Length is a basis of comparison, and volume is calcuable (in limited circumstances) from lengths, but the comparison of length and volume are different between the two objects. What is similar, however, is that 'length' and 'volume' -- both conceptual notions -- are serving as a way to compare two distinct entities. We can further specify these conceptual notions (perhaps you thought that my usage of cig-boxes just wasn't up to the task), but the idea of a "ruler", a third entity functioning as a point of comparison, is only brought in to this process of comparison because we already have a notion of length, and realize that though 'length' is no entity unto itself, it is a notion which allows us to compare entities.

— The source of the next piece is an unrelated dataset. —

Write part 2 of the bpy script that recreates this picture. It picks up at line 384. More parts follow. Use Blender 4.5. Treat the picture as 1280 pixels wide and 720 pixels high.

composition -- 'paper', 'plastic' -- and function -- in these two examples, containment -- seem to me to be bases of comparison between entities as well.
I don't know if I'd want to ascribe all that to language use, per se. That seems a bit speculative -- though I could see the ability to pick out entities, naming them (more or less), being ascribed to language use.
We can of course consciously, deliberately construct categories, but we'll just be trying to formalize our intuition, rather than actually describing a literal ubiquitous feature. — Wosret
I think this is a different sort of question from your opening post though, no? Whether we are actually describing a literal ubiquitous feature is different from how we relate, thereby finding sameness, in entities which are different, no?